§ **Stated task**:
Provide only the number of lines in the listing that contain the string "part".

(Rows from a 3D scene dataset)

================

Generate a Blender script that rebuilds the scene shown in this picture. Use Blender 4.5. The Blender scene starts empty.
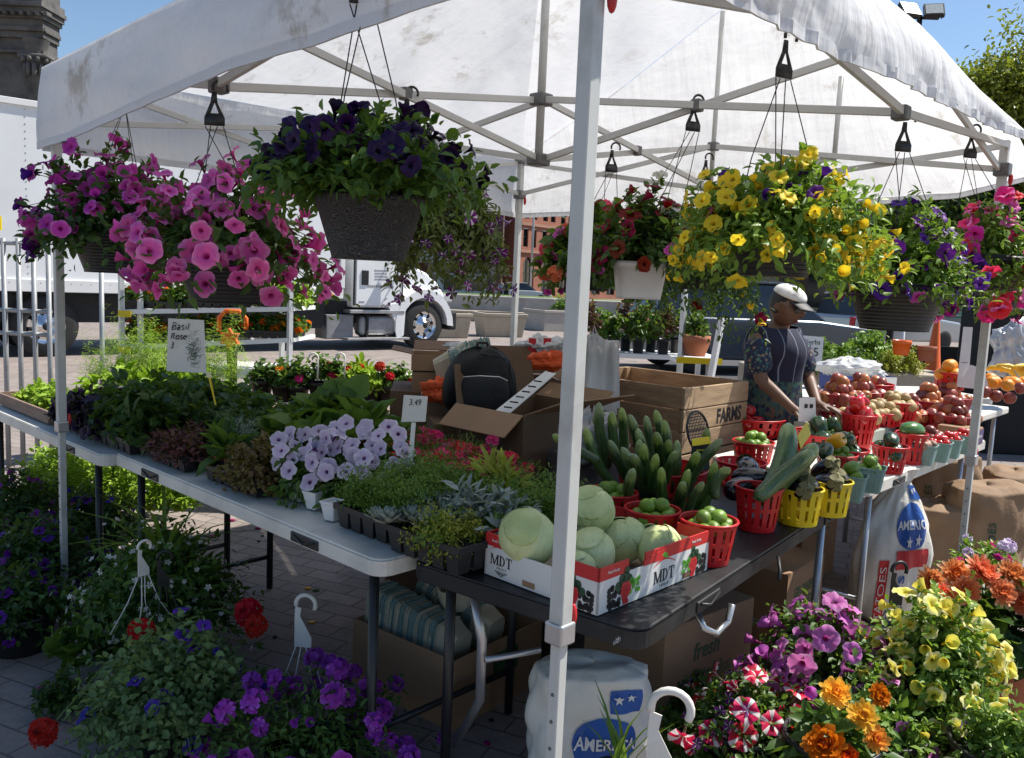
import bpy, math, random
import numpy as np
from mathutils import Vector, Matrix, Euler
rnd = random.Random(11); nr = np.random.default_rng(11)
PI = math.pi
SC = bpy.context.scene
COL = SC.collection
R_ = math.radians

# ------------------------------------------------------------------ camera solved from the photograph
FL, CX, CY, H = 842.0, 512.0, 379.0, 1.55
def _n(v): return np.array(v, float)/np.linalg.norm(v)
_d = _n([195.0-CX, 7658.0-CY, FL]); _F = np.array([0, 0, 1.0]) - _d*_d[2]; _F = _n(_F); _R = np.cross(_d, _F)
def ray(x, y):
    v = np.array([x-CX, y-CY, FL]); return np.array([v@_R, v@_F, -(v@_d)])
def P(x, y, z=0.0):
    """the point at height z seen at pixel x, y (used to survey the photograph)"""
    r = ray(x, y); t = (z-H)/r[2]; return Vector((r[0]*t, r[1]*t, z))
def PY(x, y, Y):
    r = ray(x, y); t = Y/r[1]; return Vector((r[0]*t, Y, r[2]*t+H))
cam = bpy.data.cameras.new('camera'); co = bpy.data.objects.new('camera', cam); COL.objects.link(co)
cx_ = (_R[0], _F[0], -_d[0]); cy_ = (-_R[1], -_F[1], _d[1]); cz_ = (-_R[2], -_F[2], _d[2])
co.matrix_world = Matrix(((cx_[0], cy_[0], cz_[0], 0), (cx_[1], cy_[1], cz_[1], 0), (cx_[2], cy_[2], cz_[2], H), (0, 0, 0, 1)))
cam.sensor_width = 36; cam.lens = FL/1024*36; cam.clip_start = 0.05; cam.clip_end = 3000
SC.camera = co
# stall frame: u runs front corner -> right corner, v runs front corner -> left corner
TH = 0.822; UA = Vector((math.cos(TH), math.sin(TH), 0)); UB = Vector((-UA.y, UA.x, 0)); TC = Vector((0.071, 3.629, 0))
def T(u, v, z=0.0): return TC + UA*u + UB*v + Vector((0, 0, z))

# ------------------------------------------------------------------ objects
def link(name, data, parent=None):
    o = bpy.data.objects.new(name, data); COL.objects.link(o)
    if parent is not None: o.parent = parent
    return o
def tag(o, label=None, cat=None, group=None, kind=None):
    if label: o['label'] = label
    if cat: o['category'] = cat
    if group: o['group'] = group
    if kind: o['kind'] = kind
    return o
def thing(name, label, cat, loc=(0, 0, 0), rz=0.0, group=None):
    o = link(name, None); o.location = loc; o.rotation_euler = (0, 0, rz); o.empty_display_size = .05
    return tag(o, label, cat, group)
def dup(o, loc=None, rz=None, label=None, group=None, parent=None):
    c = o.copy(); COL.objects.link(c)
    if parent is not None: c.parent = parent
    if loc is not None: c.location = loc
    if rz is not None: c.rotation_euler = (0, 0, rz)
    if label: c['label'] = label
    if group: c['group'] = group
    for k in list(o.children): dup(k, parent=c)
    return c

class MB:
    def __init__(s): s.v = []; s.f = []
    def add(s, vs, fs):
        b = len(s.v); s.v.extend(tuple(v) for v in vs); s.f.extend(tuple(i+b for i in f) for f in fs); return s
    def box(s, c, d, rz=0.0, M=None):
        x, y, z = d[0]/2, d[1]/2, d[2]/2
        vs = [Vector(p) for p in ((-x,-y,-z),(x,-y,-z),(x,y,-z),(-x,y,-z),(-x,-y,z),(x,-y,z),(x,y,z),(-x,y,z))]
        m = Matrix.Rotation(rz, 3, 'Z') if M is None else M
        return s.add([m@v+Vector(c) for v in vs], [(0,3,2,1),(4,5,6,7),(0,1,5,4),(1,2,6,5),(2,3,7,6),(3,0,4,7)])
    def hexa(s, p):   # 4 bottom + 4 top points
        return s.add(p, [(0,3,2,1),(4,5,6,7),(0,1,5,4),(1,2,6,5),(2,3,7,6),(3,0,4,7)])
    def slab(s, p, t):  # quad p (4 points) with thickness t
        p = [Vector(q) for q in p]; n = (p[1]-p[0]).cross(p[3]-p[0]).normalized()*t
        return s.hexa(p+[q+n for q in p])
    def path(s, pts, r, n=6, cap=True):
        pts = [Vector(p) for p in pts]; rs = r if isinstance(r, (list, tuple)) else [r]*len(pts)
        up = None; rings = []
        for i, p in enumerate(pts):
            t = (pts[min(i+1, len(pts)-1)]-pts[max(i-1, 0)])
            t = t.normalized() if t.length > 1e-9 else Vector((0,0,1))
            if up is None: up = Vector((0,0,1)) if abs(t.z) < .9 else Vector((1,0,0))
            a = t.cross(up);
            if a.length < 1e-6: a = t.orthogonal()
            a.normalize(); up = a.cross(t).normalized()
            rings.append([p+(a*math.cos(2*PI*k/n)+up*math.sin(2*PI*k/n))*rs[i] for k in range(n)])
        vs = [q for g in rings for q in g]; fs = []
        for i in range(len(pts)-1):
            for k in range(n):
                fs.append((i*n+k, i*n+(k+1)%n, (i+1)*n+(k+1)%n, (i+1)*n+k))
        if cap: fs += [tuple(range(n))[::-1], tuple((len(pts)-1)*n+k for k in range(n))]
        return s.add(vs, fs)
    def bar(s, a, b, w, h=None):   # rectangular bar between two points
        a, b = Vector(a), Vector(b); h = h or w; t = (b-a).normalized()
        up = Vector((0,0,1)) if abs(t.z) < .95 else Vector((UA.x, UA.y, 0))
        x = t.cross(up).normalized(); y = x.cross(t).normalized()
        q = [x*(-w/2)+y*(-h/2), x*(w/2)+y*(-h/2), x*(w/2)+y*(h/2), x*(-w/2)+y*(h/2)]
        return s.hexa([a+k for k in q]+[b+k for k in q])
    def lathe(s, prof, n=24, c=(0,0,0), sq=0.0, cap=False):
        c = Vector(c); vs = []; fs = []
        for (r, z) in prof:
            for k in range(n):
                a = 2*PI*k/n; ca, sa = math.cos(a), math.sin(a)
                m = 1.0
                if sq: m = 1/((abs(ca)**sq+abs(sa)**sq)**(1/sq))
                vs.append(c+Vector((ca*r*m, sa*r*m, z)))
        for i in range(len(prof)-1):
            for k in range(n): fs.append((i*n+k, i*n+(k+1)%n, (i+1)*n+(k+1)%n, (i+1)*n+k))
        if cap: fs += [tuple(range(n))[::-1], tuple((len(prof)-1)*n+k for k in range(n))]
        return s.add(vs, fs)
    def blob(s, fn, nu=16, nv=10, c=(0,0,0), M=None):
        """fn(theta 0..2pi, phi 0..pi) -> point"""
        c = Vector(c); vs = [fn(0, 0)]; fs = []
        for j in range(1, nv):
            for i in range(nu): vs.append(fn(2*PI*i/nu, PI*j/nv))
        vs.append(fn(0, PI)); L = len(vs)-1
        for i in range(nu): fs.append((0, 1+i, 1+(i+1)%nu))
        for j in range(nv-2):
            for i in range(nu):
                a = 1+j*nu; fs.append((a+i, a+nu+i, a+nu+(i+1)%nu, a+(i+1)%nu))
        a = 1+(nv-2)*nu
        for i in range(nu): fs.append((L, a+(i+1)%nu, a+i))
        vs = [Vector(v) for v in vs]
        if M is not None: vs = [M@v for v in vs]
        return s.add([v+c for v in vs], fs)
    def ball(s, c, r, nu=12, nv=8, M=None):
        r = (r, r, r) if not isinstance(r, (tuple, list)) else r
        return s.blob(lambda t, p: (r[0]*math.sin(p)*math.cos(t), r[1]*math.sin(p)*math.sin(t), r[2]*math.cos(p)), nu, nv, c, M)
    def grid(s, fn, nu, nv):
        vs = [fn(i/nu, j/nv) for j in range(nv+1) for i in range(nu+1)]
        fs = [(j*(nu+1)+i, j*(nu+1)+i+1, (j+1)*(nu+1)+i+1, (j+1)*(nu+1)+i) for j in range(nv) for i in range(nu)]
        return s.add(vs, fs)
    def prism(s, poly, a, b, t):  # 2D polygon in the plane (a, b axes, origin t[0]) thickness t[1]
        o, a, b = Vector(t[0]), Vector(a), Vector(b); n = a.cross(b).normalized()*t[1]
        lo = [o+a*x+b*y for x, y in poly]; k = len(poly)
        return s.add(lo+[q+n for q in lo], [tuple(range(k))[::-1], tuple(range(k, 2*k))]+[(i, (i+1)%k, k+(i+1)%k, k+i) for i in range(k)])
    def mesh(s, name, smooth=False):
        me = bpy.data.meshes.new(name); me.from_pydata(s.v, [], s.f); me.validate()
        if smooth: me.polygons.foreach_set('use_smooth', [True]*len(me.polygons))
        return me
    def build(s, name, m, parent=None, smooth=False, bevel=0.0, solid=0.0, sub=0, seg=2, auto=None):
        me = s.mesh(name, smooth)
        if m is not None: me.materials.append(m)
        o = link(name, me, parent)
        if solid: k = o.modifiers.new('solid', 'SOLIDIFY'); k.thickness = solid; k.offset = 0
        if sub: k = o.modifiers.new('sub', 'SUBSURF'); k.levels = sub; k.render_levels = sub
        if bevel: k = o.modifiers.new('bevel', 'BEVEL'); k.width = bevel; k.segments = seg; k.limit_method = 'ANGLE'; k.angle_limit = R_(40)
        return o

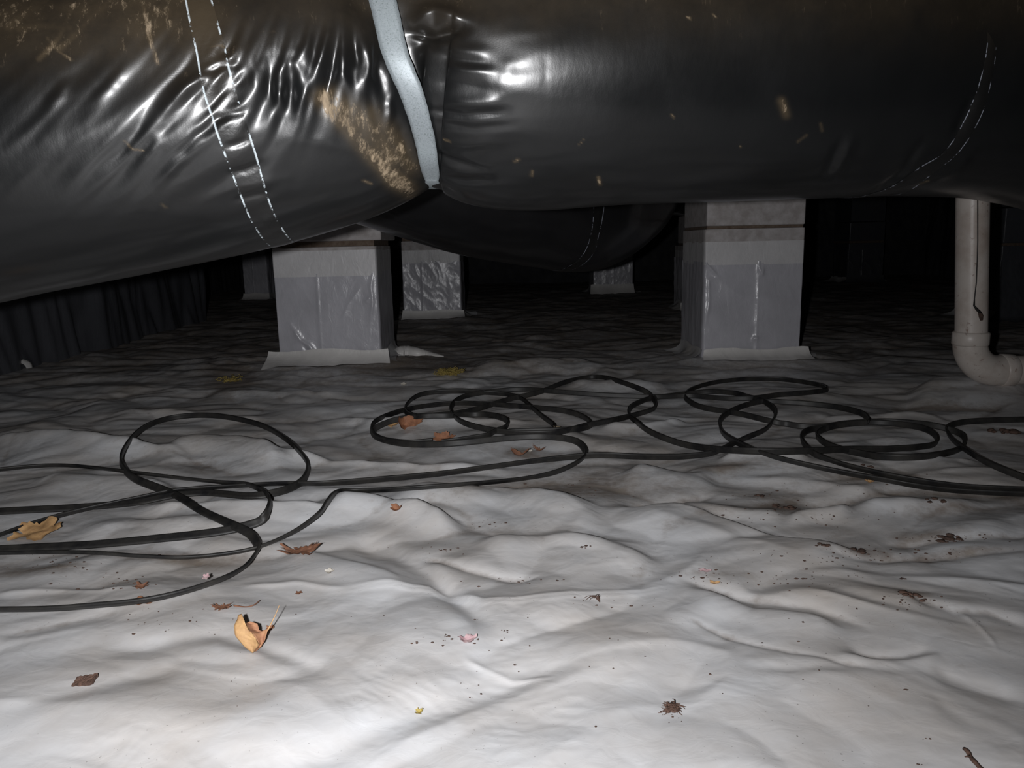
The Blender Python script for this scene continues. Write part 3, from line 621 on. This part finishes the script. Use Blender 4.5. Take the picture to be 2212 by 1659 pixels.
wb = MB(); wb.tube([at(x, y, yw+.005) for x, y in [(2115, 672), (2119, 682), (2120, 692)]], [.004, .007, .004], 8)
o = wb.build('frayed_end', SOIL); o.parent = bpy.data.objects['loose_wire']

# ------------------------------------------------------------------ cables
Wc, Tc = .0155, .0062
def cable(name, runs, label, first_end=None):
    """each run: (pixel points, tilt degrees from upright, lift)"""
    Vs = []; Fs = []; base = 0
    for pts, tilt, lift in runs:
        tilt = np.interp(np.linspace(0, 1, len(pts)), np.linspace(0, 1, np.size(tilt)), np.atleast_1d(tilt))
        pp = np.column_stack([pts, tilt, np.broadcast_to(lift, len(pts))]); c = catmull(pp, len(pts)*26)
        t_ = np.radians(c[:, 2]); off = Wc/2*np.abs(np.cos(t_))+Tc/2*np.abs(np.sin(t_))+c[:, 3]+.001
        G = on_floor(c[:, 0], c[:, 1], 0)
        W = np.array([on_floor(c[k, 0], c[k, 1], off[k])[0] for k in range(0, len(c), 1)]) if False else None
        r = Fv[None]+Rv[None]*((c[:, 0]-PW/2)/F)[:, None]-Uv[None]*((c[:, 1]-PH/2)/F)[:, None]; z = G[:, 2]
        for _ in range(8): t = (z+off-H0)/r[:, 2]; P_ = CAM[None]+r*t[:, None]; z = hfloor(P_[:, 0], P_[:, 1])
        ker = np.hanning(81); ker /= ker.sum(); zp = np.pad(z, 16, 'edge'); zm = np.max([zp[i:i+len(z)] for i in range(0, 33, 2)], axis=0); zs = np.convolve(np.pad(zm, 40, 'edge'), ker, 'valid'); z = .6*zs+.4*np.convolve(np.pad(z, 40, 'edge'), ker, 'valid')+.0012; t = (z+off-H0)/r[:, 2]; P_ = CAM[None]+r*t[:, None]
        R_, q = resample(np.column_stack([P_, t_]), max(8, int(np.linalg.norm(np.diff(P_, axis=0), axis=1).sum()/.006)))
        C = R_[:, :3]; tl = R_[:, 3]+.15*perlin(q*1.5, q*0, 77); T = np.gradient(C, axis=0); T /= np.linalg.norm(T, axis=1)[:, None]+1e-9
        S = np.cross(T, [0, 0, 1.0]); S /= np.linalg.norm(S, axis=1)[:, None]+1e-9; U = np.cross(S, T)
        A = U*np.cos(tl)[:, None]+S*np.sin(tl)[:, None]; B = np.cross(T, A); n = 22; V = []
        ph = np.linspace(0, 2*math.pi, n, endpoint=False)
        for p in ph:
            a = math.copysign(abs(math.cos(p))**.75, math.cos(p))*Wc/2; b = math.copysign(abs(math.sin(p))**.55, math.sin(p))*Tc/2
            b *= .70+.30*abs(math.cos(3*math.pi*a/Wc)) if abs(a) < Wc*.45 else 1
            V.append(C+A*a+B*b)
        V = np.stack(V, 1); m = len(C); f = grid_faces(m, n, True); Vs.append(V.reshape(-1, 3)); Fs.append(f+base)
        base += m*n
    V = np.concatenate(Vs); Fq = np.concatenate(Fs); o = new_mesh(name, V, Fq, CABLE)
    return tag(o, label, 'cable', 'black flat cables strewn over the liner')
def z2(l): return [(700+x/2.99, 780+y/2.99) for x, y in l]
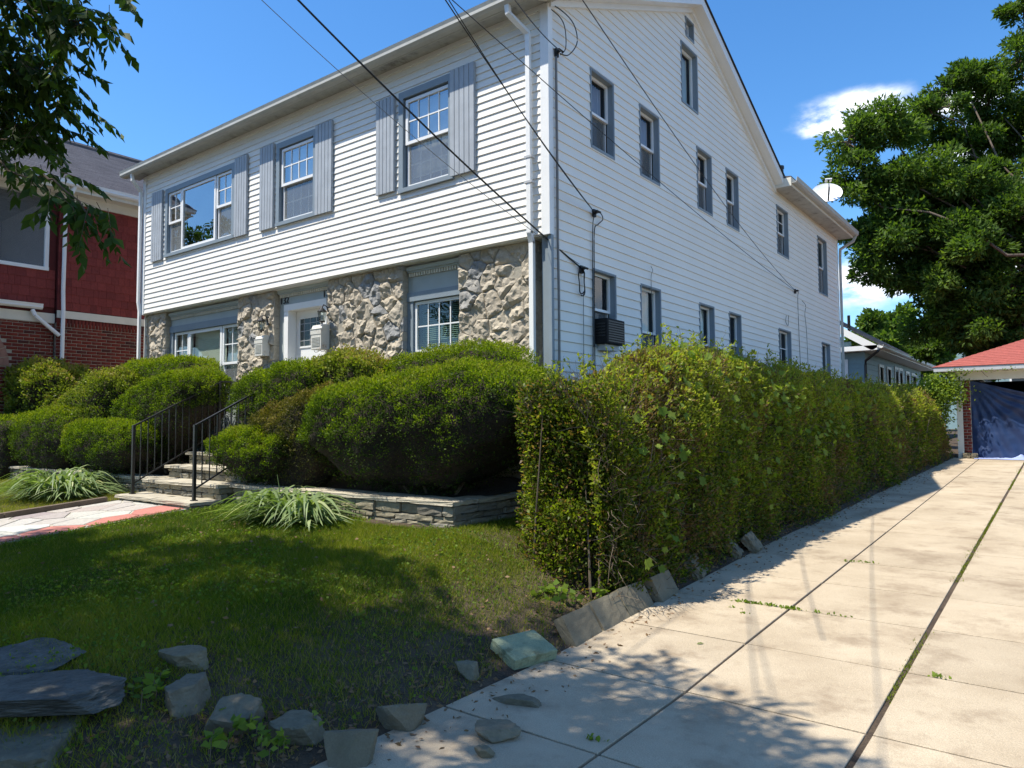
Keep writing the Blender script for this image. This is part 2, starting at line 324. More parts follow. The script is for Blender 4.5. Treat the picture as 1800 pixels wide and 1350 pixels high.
X = axis(-14, 9, .11, 1500); Y = axis(-9, 17, .11, 1500)
gx, gy = np.meshgrid(X, Y, indexing='ij'); P = np.stack([gx.ravel(), gy.ravel(), np.zeros(gx.size)], 1)
z = gz(P[:, 0], P[:, 1]); lawnm = (P[:, 0] < XE(P[:, 1])) & (P[:, 1] > -6.2)
z = z + np.where(lawnm, .018*fbm(P, 2.2, 3) + .008*fbm(P, 9, 5), -.03)
P[:, 2] = z
nx, ny = len(X), len(Y); ii = (np.arange(nx-1)[:, None]*ny + np.arange(ny-1)[None, :]).ravel()
gr = npmesh('ground', P, np.stack([ii, ii+ny, ii+ny+1, ii+1], 1), M['soil'], smooth=True); tag(gr, kind='structure')
# street and pavement behind the camera
mb = MB(); mb.box(-60, 60, -20, -10.4, -.3, -.10)
o = mb.build('road', mat('asphalt', (.05, .05, .052), .9, .15, 8, .3, 80, fine=.2)); tag(o, kind='structure')
mb = MB(); mb.box(-60, 60, -10.4, -10.25, -.3, .02); o = mb.build('kerb', M['block']); tag(o, kind='structure')
pv = empty('pavement', kind='structure')
def slab(name, x0, x1, y0, y1, zf, parent, m, th=.09, gap=.006, joff=.0):
    x0 += gap; x1 -= gap; y0 += gap; y1 -= gap; b = .003
    n = 2
    vs = []; fs = []
    def ring(ins, dzv):
        k = len(vs)
        for (x, y) in ((x0+ins, y0+ins), (x1-ins, y0+ins), (x1-ins, y1-ins), (x0+ins, y1-ins)): vs.append((x, y, float(zf(y)) + dzv + joff))
        return k
    r0 = ring(0, -th); r1 = ring(0, -b); r2 = ring(b, 0)
    for a, c in ((r0, r1), (r1, r2)):
        for j in range(4): fs.append((a+j, a+(j+1) % 4, c+(j+1) % 4, c+j))
    fs.append((r2, r2+1, r2+2, r2+3))
    m_ = MB(); m_.add(vs, fs); return m_.build(name, m, parent)
for i in range(-8, 12):
    slab('slab', 2.1+(i-1)*1.5-3, 2.1+i*1.5-3, -8.1, -6.6, lambda y: 0*y+.005, pv, M['concrete'])
dw = MB(); ys = np.arange(-10.3, 15.45, .5)
dw.add([(x, y, float(dz(y))-.05) for y in ys for x in (2.0, 9.5)], [(2*i, 2*i+1, 2*i+3, 2*i+2) for i in range(len(ys)-1)])
dro = empty('driveway', kind='structure'); dw.build('joint_bed', M['joint'], dro)
cols = [(2.08, 3.10), (3.10, 4.092), (4.108, 5.12), (5.12, 6.13), (6.13, 7.14)]
ys = [-3.13+1.02*k for k in range(-3, 19)]
ys = [y for y in ys if y < 15.3] + [15.38]
for ci, (x0, x1) in enumerate(cols):
    for k in range(len(ys)-1):
        sx = R.uniform(-.004, .004)
        if ci == 0 and ys[k] > 2:            # the first column is cut to the widening border
            xe = float(XE(ys[k])); slab('slab', xe, x1, ys[k], ys[k+1], dz, dro, M['concrete'], joff=R.uniform(-.001, .001))
        else: slab('slab', x0, x1, ys[k], ys[k+1], dz, dro, M['concrete'], joff=R.uniform(-.001, .001), gap=.0085+R.uniform(0, .002))
jb = MB(); yj = np.arange(-10.2, 15.3, .5); jb.add([(x, y, float(dz(y))-.010) for y in yj for x in (4.08, 4.12)], [(2*i, 2*i+1, 2*i+3, 2*i+2) for i in range(len(yj)-1)]); jb.build('joint_soil', M['soil'], dro)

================

§ **Complete response**:
2